I believe what the other commenter was getting at is that, on large scales, the solids that make up planets behave like liquids do at smaller scales. Since if you zoom out, there's not much different between a bunch of rocks loosely held together with gravity and a water droplet weakly held together by surface tension.

[–] tomiant@piefed.social 3 points 19 hours ago* (last edited 19 hours ago)

Could this object that drive-by slammed into Earth be the source of the iron for that molten iron core we have or did the Earth already have it?

[–] Womble@piefed.world 7 points 1 day ago (2 children)

Even if they are "solid" at a human sized scale they are effectively liquid on a planetary scale. Gravity is just so much stronger than the internal stiffness at that scale that they behave as if they are a liquid with effectively no interal stiffness. That's why as you get smaller down to moons and asteroids you start to se shapes that arent spheres, the materials strength has sufficient strength to be able to resist gravity at those scales and the material is acting more like a solid.

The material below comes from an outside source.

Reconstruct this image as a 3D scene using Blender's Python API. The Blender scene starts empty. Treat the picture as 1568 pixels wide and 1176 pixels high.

[–] absGeekNZ@lemmy.nz 3 points 7 hours ago

Gravity is so weak, that the electromagnetic force (the one that determines solid/liquid/gas) can resist its influence until you get to planetary scales.

Mountains can only exist because of the utter feebleness, of gravity.

To overcome the coulomb barrier; to achieve nuclear fusion; you need a stars mass of material forcing the nucleons together.

As you said, "at that scale", which is totally correct. I'm just trying to ensure that anyone reading this doesn't get the impression that gravity is strong compared to the other fundamental forces.